We zien nog iets heel bijzonders wat we nog niet eerder in Oost-Europa hebben gezien: een ijskraam + afvalbak + bankje. Tot op heden hebben we deze drie zaken nog niet bij elkaar gezien. Had je ergens een ijsje gekocht dan kon je je afval niet kwijt en/of je kon nergens zitten. Hier komt alles samen. Het is fijn om in Moldavië te zijn.

Aan het eind van de dag doen we nog wat boodschappen om ons Moldavische geld op te maken. Bij de ingang van een supermarkt zien we wat vertrouwde stickers op de deur zoals “honden verboden” maar ook een sticker die duidelijk aangeeft dat vuurwapens niet toegestaan zijn...

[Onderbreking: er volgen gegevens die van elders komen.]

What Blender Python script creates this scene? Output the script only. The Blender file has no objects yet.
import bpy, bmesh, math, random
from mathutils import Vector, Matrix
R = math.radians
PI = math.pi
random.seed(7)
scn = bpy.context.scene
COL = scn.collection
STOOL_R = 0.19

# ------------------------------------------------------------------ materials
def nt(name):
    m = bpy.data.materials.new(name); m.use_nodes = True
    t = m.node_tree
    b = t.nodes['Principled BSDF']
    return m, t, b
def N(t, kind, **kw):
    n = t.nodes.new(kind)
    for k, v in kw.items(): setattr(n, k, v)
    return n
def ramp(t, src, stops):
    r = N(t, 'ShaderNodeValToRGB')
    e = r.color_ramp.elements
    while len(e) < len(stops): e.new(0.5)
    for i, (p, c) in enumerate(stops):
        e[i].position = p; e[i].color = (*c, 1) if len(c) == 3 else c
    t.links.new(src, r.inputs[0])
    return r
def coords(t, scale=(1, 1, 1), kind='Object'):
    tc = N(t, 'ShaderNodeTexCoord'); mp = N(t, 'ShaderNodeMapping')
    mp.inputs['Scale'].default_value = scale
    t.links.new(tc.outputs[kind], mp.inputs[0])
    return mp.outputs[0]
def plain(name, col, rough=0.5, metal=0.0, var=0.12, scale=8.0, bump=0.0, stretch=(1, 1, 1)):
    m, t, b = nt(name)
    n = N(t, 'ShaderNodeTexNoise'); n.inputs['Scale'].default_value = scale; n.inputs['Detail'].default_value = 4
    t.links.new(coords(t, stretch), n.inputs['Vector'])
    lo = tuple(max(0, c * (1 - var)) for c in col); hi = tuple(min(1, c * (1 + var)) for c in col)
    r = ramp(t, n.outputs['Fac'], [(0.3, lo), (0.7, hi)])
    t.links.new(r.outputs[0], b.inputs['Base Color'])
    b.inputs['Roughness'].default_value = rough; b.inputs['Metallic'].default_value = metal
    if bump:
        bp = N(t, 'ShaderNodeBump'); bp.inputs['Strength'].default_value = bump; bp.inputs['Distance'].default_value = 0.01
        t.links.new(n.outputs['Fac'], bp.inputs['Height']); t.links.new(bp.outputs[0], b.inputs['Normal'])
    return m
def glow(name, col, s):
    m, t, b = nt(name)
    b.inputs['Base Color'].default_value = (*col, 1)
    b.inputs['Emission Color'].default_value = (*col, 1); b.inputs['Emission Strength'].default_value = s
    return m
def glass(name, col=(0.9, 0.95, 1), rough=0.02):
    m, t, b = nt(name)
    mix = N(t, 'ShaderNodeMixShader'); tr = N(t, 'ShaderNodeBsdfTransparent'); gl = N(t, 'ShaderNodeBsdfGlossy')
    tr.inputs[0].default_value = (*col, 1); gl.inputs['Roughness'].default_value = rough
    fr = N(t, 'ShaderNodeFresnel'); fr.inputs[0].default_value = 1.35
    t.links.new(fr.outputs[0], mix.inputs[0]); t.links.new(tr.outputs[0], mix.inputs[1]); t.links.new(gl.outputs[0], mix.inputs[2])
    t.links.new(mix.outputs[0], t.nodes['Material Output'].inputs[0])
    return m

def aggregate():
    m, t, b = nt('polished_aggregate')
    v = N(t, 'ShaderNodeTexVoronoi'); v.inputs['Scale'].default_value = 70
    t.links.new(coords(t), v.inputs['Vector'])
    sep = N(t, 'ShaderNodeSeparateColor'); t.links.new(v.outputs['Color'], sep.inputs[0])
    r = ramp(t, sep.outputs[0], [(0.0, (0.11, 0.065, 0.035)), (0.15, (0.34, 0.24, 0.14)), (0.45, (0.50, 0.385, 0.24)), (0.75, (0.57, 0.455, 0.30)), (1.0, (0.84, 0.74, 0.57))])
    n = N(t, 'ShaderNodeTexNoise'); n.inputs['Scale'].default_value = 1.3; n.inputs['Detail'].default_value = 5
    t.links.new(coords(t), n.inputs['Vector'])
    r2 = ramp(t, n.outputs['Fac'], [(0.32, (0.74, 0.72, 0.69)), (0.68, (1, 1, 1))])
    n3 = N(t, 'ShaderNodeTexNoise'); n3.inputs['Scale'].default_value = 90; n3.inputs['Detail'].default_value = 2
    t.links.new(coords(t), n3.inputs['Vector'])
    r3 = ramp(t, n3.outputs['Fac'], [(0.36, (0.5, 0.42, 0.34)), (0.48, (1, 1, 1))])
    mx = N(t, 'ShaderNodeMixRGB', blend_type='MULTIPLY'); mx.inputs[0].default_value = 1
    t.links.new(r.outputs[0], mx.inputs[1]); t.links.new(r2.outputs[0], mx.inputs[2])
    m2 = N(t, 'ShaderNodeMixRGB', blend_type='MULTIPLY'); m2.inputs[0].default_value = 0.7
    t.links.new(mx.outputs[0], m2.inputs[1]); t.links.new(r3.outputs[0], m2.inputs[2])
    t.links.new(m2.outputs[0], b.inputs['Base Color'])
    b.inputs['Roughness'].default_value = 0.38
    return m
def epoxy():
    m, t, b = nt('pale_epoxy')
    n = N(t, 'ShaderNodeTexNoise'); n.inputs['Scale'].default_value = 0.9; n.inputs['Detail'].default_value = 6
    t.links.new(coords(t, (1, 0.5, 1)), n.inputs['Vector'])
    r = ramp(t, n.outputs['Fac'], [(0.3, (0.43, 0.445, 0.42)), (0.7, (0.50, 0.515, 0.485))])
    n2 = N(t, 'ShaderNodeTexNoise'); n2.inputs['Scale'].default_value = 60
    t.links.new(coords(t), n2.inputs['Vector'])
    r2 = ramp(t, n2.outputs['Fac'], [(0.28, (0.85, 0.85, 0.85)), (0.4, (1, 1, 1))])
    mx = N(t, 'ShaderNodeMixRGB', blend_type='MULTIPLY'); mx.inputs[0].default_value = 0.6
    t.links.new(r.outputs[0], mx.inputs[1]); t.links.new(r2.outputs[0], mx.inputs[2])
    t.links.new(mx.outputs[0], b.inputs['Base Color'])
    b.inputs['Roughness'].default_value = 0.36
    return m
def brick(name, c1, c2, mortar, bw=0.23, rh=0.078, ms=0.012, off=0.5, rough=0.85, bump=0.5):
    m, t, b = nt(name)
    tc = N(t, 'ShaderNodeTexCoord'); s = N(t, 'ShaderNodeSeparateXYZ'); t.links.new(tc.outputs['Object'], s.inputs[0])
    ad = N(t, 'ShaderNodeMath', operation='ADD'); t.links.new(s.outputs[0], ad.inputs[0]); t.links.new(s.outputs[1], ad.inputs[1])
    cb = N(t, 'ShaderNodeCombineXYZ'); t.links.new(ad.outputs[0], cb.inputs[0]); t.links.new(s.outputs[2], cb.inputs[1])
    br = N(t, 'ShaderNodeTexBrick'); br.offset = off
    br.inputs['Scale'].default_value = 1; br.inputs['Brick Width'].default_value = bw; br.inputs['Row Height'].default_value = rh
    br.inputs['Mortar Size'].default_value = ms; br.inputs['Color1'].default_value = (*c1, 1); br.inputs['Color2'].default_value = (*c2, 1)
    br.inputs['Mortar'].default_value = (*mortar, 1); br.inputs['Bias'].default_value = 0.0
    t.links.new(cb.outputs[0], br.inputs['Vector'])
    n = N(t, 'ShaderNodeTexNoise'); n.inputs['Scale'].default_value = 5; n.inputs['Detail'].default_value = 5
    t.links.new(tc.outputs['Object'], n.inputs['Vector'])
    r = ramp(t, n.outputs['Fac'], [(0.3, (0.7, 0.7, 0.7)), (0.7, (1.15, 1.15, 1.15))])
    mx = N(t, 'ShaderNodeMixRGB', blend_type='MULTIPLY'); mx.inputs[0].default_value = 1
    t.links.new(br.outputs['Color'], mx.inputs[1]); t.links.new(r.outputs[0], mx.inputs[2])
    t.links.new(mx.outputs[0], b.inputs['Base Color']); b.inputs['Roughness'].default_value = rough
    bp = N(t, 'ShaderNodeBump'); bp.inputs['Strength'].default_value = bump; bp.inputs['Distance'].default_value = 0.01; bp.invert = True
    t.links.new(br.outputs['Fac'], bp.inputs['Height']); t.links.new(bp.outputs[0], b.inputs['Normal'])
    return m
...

Echter, de enige persoon die wij gedurende 2500 km tegen zijn gekomen die ons het leven zuur probeert te maken is Bill G. Het grote voordeel van webmail is dat je het overal kunt lezen, maar de firma van Bill blokkeert als ‘veiligheidsmaatregel’ aan de lopende band onze email accounts waardoor wij dan weer van alles in het werk moeten stellen om ze te deblokkeren.

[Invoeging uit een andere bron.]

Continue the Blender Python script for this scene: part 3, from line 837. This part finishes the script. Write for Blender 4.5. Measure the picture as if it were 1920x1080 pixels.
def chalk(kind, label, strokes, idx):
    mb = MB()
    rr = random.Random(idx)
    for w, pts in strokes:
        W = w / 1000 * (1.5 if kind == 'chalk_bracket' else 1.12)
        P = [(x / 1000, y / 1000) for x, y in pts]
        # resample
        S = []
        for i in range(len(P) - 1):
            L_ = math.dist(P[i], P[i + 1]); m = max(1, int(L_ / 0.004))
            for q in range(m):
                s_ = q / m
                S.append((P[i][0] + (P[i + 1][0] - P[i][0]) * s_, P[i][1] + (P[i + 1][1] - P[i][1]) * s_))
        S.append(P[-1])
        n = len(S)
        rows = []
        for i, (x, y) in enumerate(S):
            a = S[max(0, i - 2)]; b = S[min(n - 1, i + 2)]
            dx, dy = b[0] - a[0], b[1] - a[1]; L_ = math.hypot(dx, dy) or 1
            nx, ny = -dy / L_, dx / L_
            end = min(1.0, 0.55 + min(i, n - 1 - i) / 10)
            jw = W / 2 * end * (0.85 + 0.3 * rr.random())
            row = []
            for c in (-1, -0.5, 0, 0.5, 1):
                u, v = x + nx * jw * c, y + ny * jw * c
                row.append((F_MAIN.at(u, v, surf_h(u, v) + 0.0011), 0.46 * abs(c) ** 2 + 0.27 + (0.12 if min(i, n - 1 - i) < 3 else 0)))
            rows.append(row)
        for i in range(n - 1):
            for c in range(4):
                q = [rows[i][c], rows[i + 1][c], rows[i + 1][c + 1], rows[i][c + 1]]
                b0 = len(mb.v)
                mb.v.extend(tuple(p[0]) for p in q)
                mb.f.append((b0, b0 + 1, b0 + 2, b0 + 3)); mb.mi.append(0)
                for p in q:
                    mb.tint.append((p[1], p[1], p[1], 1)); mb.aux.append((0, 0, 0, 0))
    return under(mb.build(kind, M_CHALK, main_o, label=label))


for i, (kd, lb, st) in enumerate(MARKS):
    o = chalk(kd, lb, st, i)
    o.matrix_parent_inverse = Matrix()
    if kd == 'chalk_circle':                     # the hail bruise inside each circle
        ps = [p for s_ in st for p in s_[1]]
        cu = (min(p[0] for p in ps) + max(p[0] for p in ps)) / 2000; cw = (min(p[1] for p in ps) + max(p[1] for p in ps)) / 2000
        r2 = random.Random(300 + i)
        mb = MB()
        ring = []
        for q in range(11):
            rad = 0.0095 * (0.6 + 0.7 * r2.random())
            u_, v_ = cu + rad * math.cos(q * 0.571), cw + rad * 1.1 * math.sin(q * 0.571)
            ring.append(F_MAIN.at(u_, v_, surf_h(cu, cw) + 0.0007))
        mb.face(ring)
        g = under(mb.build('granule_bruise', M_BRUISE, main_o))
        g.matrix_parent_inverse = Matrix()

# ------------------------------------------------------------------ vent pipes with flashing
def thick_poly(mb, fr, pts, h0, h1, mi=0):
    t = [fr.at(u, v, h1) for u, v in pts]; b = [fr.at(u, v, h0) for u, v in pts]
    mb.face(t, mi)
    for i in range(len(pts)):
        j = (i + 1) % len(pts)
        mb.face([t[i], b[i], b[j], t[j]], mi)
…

Maandag, 23 juli 2012, dag 8.



Ik zit ’s morgens voordat we weggaan de informatiemap van het hotel nog even door te kijken en ontdek nu pas de uitgebreide instructies hoe te handelen in geval van een aardbeving. Ik wist niet dat we al zo ver van huis waren.

We proberen Chişinău uit te komen maar dat valt niet mee zonder verkeersborden. Na ruim een half uur rijden door de verkeerschaos staan we voor een kruispunt op nog geen honderd meter van ons hotel. We zijn in een rondje gereden! Met de Zon als oriëntatie doen we een nieuwe poging en na nogmaals een kwartier door het verkeer ploegen zitten we eindelijk goed en zijn we weer op weg. Aanvankelijk over bar slechte wegen maar hoe verder we vorderen hoe beter de weg wordt. De tocht naar de grens verloopt verder zonder noemenswaardige incidenten. Ik moet een keer vol in de remmen omdat een koe de snelweg overrent, we passeren een vrachtwagen die net volledig is uitgebrand en nog staat na te smeulen. We zien ook dat Moldaviërs regelmatig er voor kiezen om door de berm te rijden omdat die beter berijdbaar is dan de snelweg zelf. Wij passen ons uiteraard aan aan de plaatselijke gebruiken.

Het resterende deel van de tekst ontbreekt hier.